今日、ハンマーを振るう父さんや義兄の労働を気遣って、ゲンが始めてハンマーを握った。
アプコが父さんたちの間をちょろちょろ走り回って、工具を手渡したり小さなねじを集めたりして、忙しく立ち働いている。
支柱を持ち上げる役には、ゲンとすっかりくたびれたおかあちゃんになった私が加わって、セーノで持ち上げる。
義母がひいばあちゃんの手を引いて、作業の見える2回の窓に導いた。ほとんど耳が聞こえなくなったひいばあちゃんに、身振り手振りでこいのぼりを指差す。

庭の樹木が大きくなって、せっかくこいのぼりを上げても鯉がゆうゆうと泳げる空は小さくなった。吹流しや鯉の尻尾が木の枝に引っかかったり、支えに張ったロープに絡まったりして、下ろすのに苦労することも多くなった。
子どもたちも大きくなって、「もう今年で終わりかな」といいつつ、末っ子アプコがもうちょっと大きくなるまでは・・・と頑張ってこいのぼりを上げる。
子供たちのためというよりも、年老いた義父母やひいばあちゃんが「やぁ、今年もこいのぼりがあがったよ。」と喜ぶ顔を見るために。

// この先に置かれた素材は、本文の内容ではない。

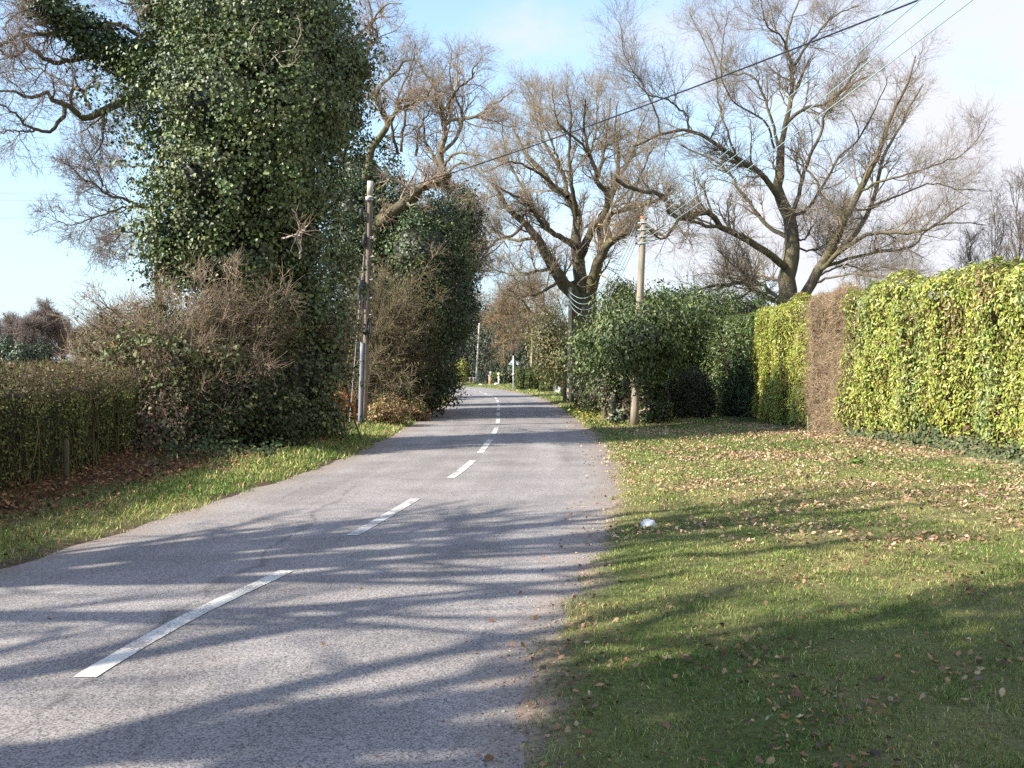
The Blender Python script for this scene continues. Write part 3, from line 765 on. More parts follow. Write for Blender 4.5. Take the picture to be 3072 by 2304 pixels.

いつも、毎日のこいのぼりの上げ下ろしを手伝ってくださっていた義父は、数日前、家の中で転倒して骨折、入院。
要手術の事態となった。
82歳の高齢のため、術後の回復や歩行機能の維持に心配が残る。
子どもたちは大きくなり、年寄りの老いは進む。
若い樹木のみずみずしい成長と、年を経て色褪せていく鯉のぼりの対比に、しばし物思う春の空である。